(Information provided)

_ _ _

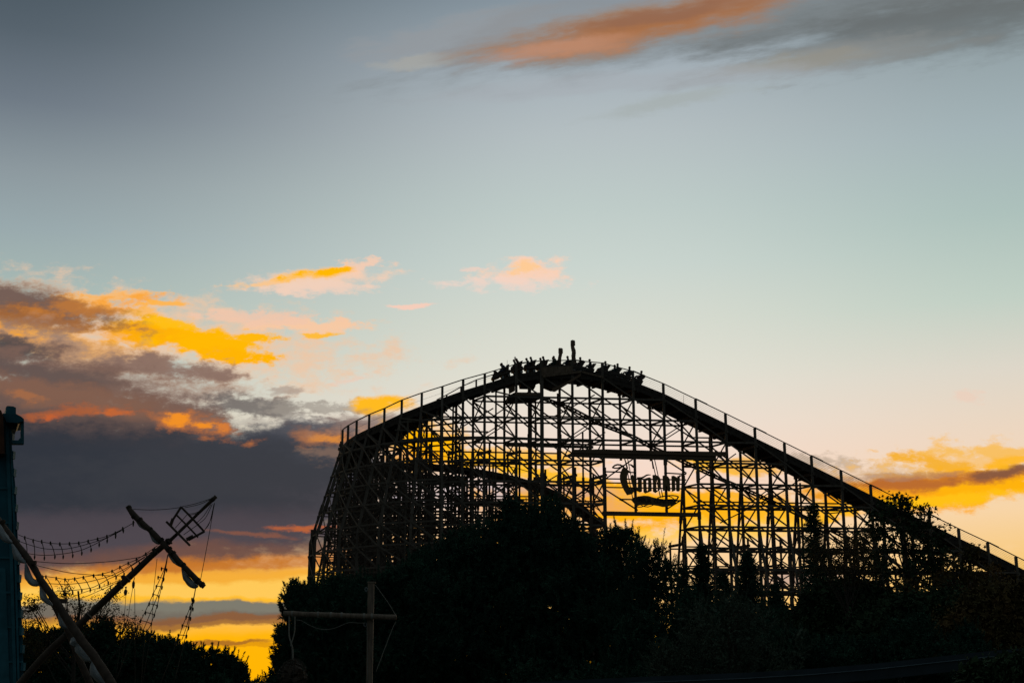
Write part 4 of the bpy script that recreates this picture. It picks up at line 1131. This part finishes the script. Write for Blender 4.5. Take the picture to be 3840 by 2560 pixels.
# ------------------------------------------------------------------ teal tower
TD = 52
tw = thing('teal_tower', 'narrow teal painted tower at the left edge with an open square bracket near its top', 'tower', (W(0, 2600, TD).x, TD, 0))
def tslab(px, D, th, name, mat):
    m = MB(); m.slab([W(x, y, D) for x, y in px], (-.40 * th, th, 0)); return m.build(name, mat, tw)
tslab([(-260, 2660), (-260, 1560), (20, 1560), (40, 1572), (44, 1663), (52, 1760), (60, 1850), (66, 2000), (72, 2100), (78, 2230), (84, 2350), (90, 2560), (92, 2660)], TD, 5, 'wall', 'teal')
tslab([(18, 1562), (34, 1565), (46, 2000), (62, 2560), (50, 2560), (34, 2000)], TD - .12, .12, 'rib', 'teal_pale')
tslab([(36, 1600), (42, 1600), (50, 1800), (60, 2050), (74, 2560), (66, 2560), (53, 2050), (43, 1800)], TD - .16, .16, 'rib', 'teal_pale')
tslab([(-260, 2660), (-260, 2100), (20, 2130), (36, 2560), (40, 2660)], TD - .06, .06, 'panel', 'teal_pale')
for k in range(7):
    y = 1700 + k * 130; m = MB(); a = W(-200, y, TD - .03); b_ = W(46 + (y - 1640) * .046, y, TD - .03); m.beam(a, b_, .05, .07); m.build('panel_joint', 'teal_pale', tw)
for k in range(14):
    y = 1640 + k * 66; x = 46 + (y - 1640) * .048
    m = MB(); c = W(x, y, TD - .05); m.box(c, .09, .25, .28); m.build('bolt_plate', 'teal', tw)
tslab([(22, 1526), (28, 1521), (50, 1523), (60, 1528), (60, 1552), (22, 1550)], TD - .3, 1.2, 'cap', 'teal_pale')
tslab([(10, 1549), (60, 1551), (78, 1560), (90, 1570), (90, 1578), (76, 1580), (68, 1585), (24, 1582)], TD - .5, 1.8, 'brow', 'teal')
tslab([(30, 1582), (68, 1585), (66, 1596), (62, 1609), (38, 1609)], TD - .2, 1.0, 'housing', 'rail_beam')
tslab([(79, 1574), (90, 1570), (90, 1662), (45, 1662), (44, 1650), (68, 1650), (79, 1638)], TD - .3, .35, 'bracket', 'teal_pale')
tslab([(-20, 1535), (4, 1537), (12, 1560), (16, 1640), (18, 1700), (-20, 1700)], TD - .9, .8, 'cladding', 'rust')

# ------------------------------------------------------------------ bare pole with cross spar
def z9(x, y, D=38): return W(900 + x / 2.94, 2027 + y / 2.94, D)
PD = 38; u9 = PD / F / 2.94
pl = thing('mast_post', 'pale square timber post with a round cross spar standing in front of the big pine', 'mast', (z9(1447, 1500).x, PD, 0))
m = MB(); t_ = z9(1446, 462); m.beam(t_, Vector((t_.x + .03, PD, -.1)), 66 * u9, 66 * u9, up=(0, 1, 0)); m.build('post', 'pole', pl)
m = MB(); m.box(z9(1452, 458), 84 * u9, 80 * u9, 16 * u9); m.build('cap', 'pole', pl)
m = MB(); P = [z9(480 + (1725 - 480) * i / 10, 800 + 42 * i / 10, PD - .17) for i in range(11)]; m.tube(P, [28 * u9 * (1 + .05 * sin(i * 2)) for i in range(11)], 14, .04, rg); m.build('cross_spar', 'pole', pl, True)
for x in (570, 855, 995, 1115, 1362, 1448):
    m = MB(); y = 800 + (x - 480) * .034
    for j in range(3): m.tube([z9(x + j * 7 - 3, y, PD - .17), z9(x + j * 7 + 3, y, PD - .17)], 33 * u9, 12)
    m.build('lashing', 'rope_pale', pl)
for x, y in ((1392, 535), (1380, 922)):
    m = MB(); c = z9(x, y, PD - .1); ring_ = [c + Vector((cos(a) * 15 * u9, 0, sin(a) * 20 * u9)) for a in [i * 2 * pi / 10 for i in range(11)]]; m.tube(ring_, 6 * u9, 6); m.build('pulley_ring', 'steel', pl)
def z9path(px, w, D, name, mat='rope_pale', parent=pl):
    P = [z9(x, y, D) for x, y in px]; out = []
    k = len(P) - 1
    for i in range(k):
        a = P[max(i - 1, 0)]; b = P[i]; c = P[i + 1]; d = P[min(i + 2, k)]
        for j in range(5):
            t = j / 5; out.append(.5 * ((2 * b) + (c - a) * t + (2 * a - 5 * b + 4 * c - d) * t * t + (3 * b - a - 3 * c + d) * t ** 3))
    out.append(P[-1]); m = MB(); m.tube(out, w * u9 / 2, 6); m.build(name, mat, parent, True)
z9path([(1492, 485), (1550, 565), (1640, 690), (1700, 790), (1720, 815)], 8, PD - .1, 'stay')
z9path([(1720, 890), (1690, 945), (1620, 1120), (1500, 1440)], 9, PD - .1, 'stay')
z9path([(620, 870), (680, 880), (760, 925), (860, 965), (960, 976), (1060, 955), (1130, 925), (1200, 900), (1290, 902), (1375, 905)], 7, PD - .2, 'slack_line')
z9path([(1400, 940), (1402, 1100), (1408, 1567)], 7, PD - .1, 'halyard')
z9path([(545, 790), (540, 950), (545, 1060), (580, 1180)], 16, PD - .2, 'sling')
z9path([(605, 790), (605, 930), (598, 1020), (575, 1100), (560, 1160)], 14, PD - .2, 'sling')
net = thing('cargo_net', 'round knotted cargo net bundle hanging from the left end of the cross spar', 'cargo net', tuple(z9(590, 1480)))
c0 = z9(585, 1470, PD); r0 = 150 * u9
m = MB(); m.tube([z9(575, 1160), z9(582, 1230), z9(580, 1310)], [.02, .03, .02], 6); m.build('sling', 'rope_pale', net)
rgn = random.Random(8)
for i in range(9):
    th = pi * i / 9; m = MB(); P = []
    for j in range(25):
        ph = 2 * pi * j / 24; wob = 1 + .10 * sin(3 * ph + i * 1.7) + .05 * sin(7 * ph + i)
        P.append(c0 + Vector((cos(th) * sin(ph), sin(th) * sin(ph), cos(ph))) * r0 * wob)
    m.tube(P, .010, 5); m.build('net_rope', 'rope', net)
for i in range(7):
    z = -0.8 + 1.6 * i / 6; rr = sqrt(1 - z * z); m = MB()
    P = [c0 + Vector((cos(a) * rr, sin(a) * rr, z + .07 * sin(4 * a + i * 2))) * r0 * (1 + .06 * sin(5 * a + i)) for a in [k * 2 * pi / 24 for k in range(25)]]
    m.tube(P, .010, 5); m.build('net_rope', 'rope', net)
m = MB()
for i in range(26):
    a, b_ = rgn.uniform(0, 2 * pi), rgn.uniform(-1, 1); q = c0 + Vector((cos(a) * sqrt(1 - b_ * b_), sin(a) * sqrt(1 - b_ * b_), b_)) * r0 * rgn.uniform(.35, .8)
    m.box(q, rgn.uniform(.12, .22), rgn.uniform(.1, .2), rgn.uniform(.1, .2), Matrix.Rotation(rgn.uniform(0, 3), 3, (rgn.random(), rgn.random(), 1)))
m.build('bundled_cargo', 'spar', net)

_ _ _

(Goal) Repeat the material above word for word and skip every image in it.

(Response to the exercise)
Write part 4 of the bpy script that recreates this picture. It picks up at line 1131. This part finishes the script. Write for Blender 4.5. Take the picture to be 3840 by 2560 pixels.
# ------------------------------------------------------------------ teal tower
TD = 52
tw = thing('teal_tower', 'narrow teal painted tower at the left edge with an open square bracket near its top', 'tower', (W(0, 2600, TD).x, TD, 0))
def tslab(px, D, th, name, mat):
    m = MB(); m.slab([W(x, y, D) for x, y in px], (-.40 * th, th, 0)); return m.build(name, mat, tw)
tslab([(-260, 2660), (-260, 1560), (20, 1560), (40, 1572), (44, 1663), (52, 1760), (60, 1850), (66, 2000), (72, 2100), (78, 2230), (84, 2350), (90, 2560), (92, 2660)], TD, 5, 'wall', 'teal')
tslab([(18, 1562), (34, 1565), (46, 2000), (62, 2560), (50, 2560), (34, 2000)], TD - .12, .12, 'rib', 'teal_pale')
tslab([(36, 1600), (42, 1600), (50, 1800), (60, 2050), (74, 2560), (66, 2560), (53, 2050), (43, 1800)], TD - .16, .16, 'rib', 'teal_pale')
tslab([(-260, 2660), (-260, 2100), (20, 2130), (36, 2560), (40, 2660)], TD - .06, .06, 'panel', 'teal_pale')
for k in range(7):
    y = 1700 + k * 130; m = MB(); a = W(-200, y, TD - .03); b_ = W(46 + (y - 1640) * .046, y, TD - .03); m.beam(a, b_, .05, .07); m.build('panel_joint', 'teal_pale', tw)
for k in range(14):
    y = 1640 + k * 66; x = 46 + (y - 1640) * .048
    m = MB(); c = W(x, y, TD - .05); m.box(c, .09, .25, .28); m.build('bolt_plate', 'teal', tw)
tslab([(22, 1526), (28, 1521), (50, 1523), (60, 1528), (60, 1552), (22, 1550)], TD - .3, 1.2, 'cap', 'teal_pale')
tslab([(10, 1549), (60, 1551), (78, 1560), (90, 1570), (90, 1578), (76, 1580), (68, 1585), (24, 1582)], TD - .5, 1.8, 'brow', 'teal')
tslab([(30, 1582), (68, 1585), (66, 1596), (62, 1609), (38, 1609)], TD - .2, 1.0, 'housing', 'rail_beam')
tslab([(79, 1574), (90, 1570), (90, 1662), (45, 1662), (44, 1650), (68, 1650), (79, 1638)], TD - .3, .35, 'bracket', 'teal_pale')
tslab([(-20, 1535), (4, 1537), (12, 1560), (16, 1640), (18, 1700), (-20, 1700)], TD - .9, .8, 'cladding', 'rust')

# ------------------------------------------------------------------ bare pole with cross spar
def z9(x, y, D=38): return W(900 + x / 2.94, 2027 + y / 2.94, D)
PD = 38; u9 = PD / F / 2.94
pl = thing('mast_post', 'pale square timber post with a round cross spar standing in front of the big pine', 'mast', (z9(1447, 1500).x, PD, 0))
m = MB(); t_ = z9(1446, 462); m.beam(t_, Vector((t_.x + .03, PD, -.1)), 66 * u9, 66 * u9, up=(0, 1, 0)); m.build('post', 'pole', pl)
m = MB(); m.box(z9(1452, 458), 84 * u9, 80 * u9, 16 * u9); m.build('cap', 'pole', pl)
m = MB(); P = [z9(480 + (1725 - 480) * i / 10, 800 + 42 * i / 10, PD - .17) for i in range(11)]; m.tube(P, [28 * u9 * (1 + .05 * sin(i * 2)) for i in range(11)], 14, .04, rg); m.build('cross_spar', 'pole', pl, True)
for x in (570, 855, 995, 1115, 1362, 1448):
    m = MB(); y = 800 + (x - 480) * .034
    for j in range(3): m.tube([z9(x + j * 7 - 3, y, PD - .17), z9(x + j * 7 + 3, y, PD - .17)], 33 * u9, 12)
    m.build('lashing', 'rope_pale', pl)
for x, y in ((1392, 535), (1380, 922)):
    m = MB(); c = z9(x, y, PD - .1); ring_ = [c + Vector((cos(a) * 15 * u9, 0, sin(a) * 20 * u9)) for a in [i * 2 * pi / 10 for i in range(11)]]; m.tube(ring_, 6 * u9, 6); m.build('pulley_ring', 'steel', pl)
def z9path(px, w, D, name, mat='rope_pale', parent=pl):
    P = [z9(x, y, D) for x, y in px]; out = []
    k = len(P) - 1
    for i in range(k):
        a = P[max(i - 1, 0)]; b = P[i]; c = P[i + 1]; d = P[min(i + 2, k)]
        for j in range(5):
            t = j / 5; out.append(.5 * ((2 * b) + (c - a) * t + (2 * a - 5 * b + 4 * c - d) * t * t + (3 * b - a - 3 * c + d) * t ** 3))
    out.append(P[-1]); m = MB(); m.tube(out, w * u9 / 2, 6); m.build(name, mat, parent, True)
z9path([(1492, 485), (1550, 565), (1640, 690), (1700, 790), (1720, 815)], 8, PD - .1, 'stay')
z9path([(1720, 890), (1690, 945), (1620, 1120), (1500, 1440)], 9, PD - .1, 'stay')
z9path([(620, 870), (680, 880), (760, 925), (860, 965), (960, 976), (1060, 955), (1130, 925), (1200, 900), (1290, 902), (1375, 905)], 7, PD - .2, 'slack_line')
z9path([(1400, 940), (1402, 1100), (1408, 1567)], 7, PD - .1, 'halyard')
z9path([(545, 790), (540, 950), (545, 1060), (580, 1180)], 16, PD - .2, 'sling')
z9path([(605, 790), (605, 930), (598, 1020), (575, 1100), (560, 1160)], 14, PD - .2, 'sling')
net = thing('cargo_net', 'round knotted cargo net bundle hanging from the left end of the cross spar', 'cargo net', tuple(z9(590, 1480)))
c0 = z9(585, 1470, PD); r0 = 150 * u9
m = MB(); m.tube([z9(575, 1160), z9(582, 1230), z9(580, 1310)], [.02, .03, .02], 6); m.build('sling', 'rope_pale', net)
rgn = random.Random(8)
for i in range(9):
    th = pi * i / 9; m = MB(); P = []
    for j in range(25):
        ph = 2 * pi * j / 24; wob = 1 + .10 * sin(3 * ph + i * 1.7) + .05 * sin(7 * ph + i)
        P.append(c0 + Vector((cos(th) * sin(ph), sin(th) * sin(ph), cos(ph))) * r0 * wob)
    m.tube(P, .010, 5); m.build('net_rope', 'rope', net)
for i in range(7):
    z = -0.8 + 1.6 * i / 6; rr = sqrt(1 - z * z); m = MB()
    P = [c0 + Vector((cos(a) * rr, sin(a) * rr, z + .07 * sin(4 * a + i * 2))) * r0 * (1 + .06 * sin(5 * a + i)) for a in [k * 2 * pi / 24 for k in range(25)]]
    m.tube(P, .010, 5); m.build('net_rope', 'rope', net)
m = MB()
for i in range(26):
    a, b_ = rgn.uniform(0, 2 * pi), rgn.uniform(-1, 1); q = c0 + Vector((cos(a) * sqrt(1 - b_ * b_), sin(a) * sqrt(1 - b_ * b_), b_)) * r0 * rgn.uniform(.35, .8)
    m.box(q, rgn.uniform(.12, .22), rgn.uniform(.1, .2), rgn.uniform(.1, .2), Matrix.Rotation(rgn.uniform(0, 3), 3, (rgn.random(), rgn.random(), 1)))
m.build('bundled_cargo', 'spar', net)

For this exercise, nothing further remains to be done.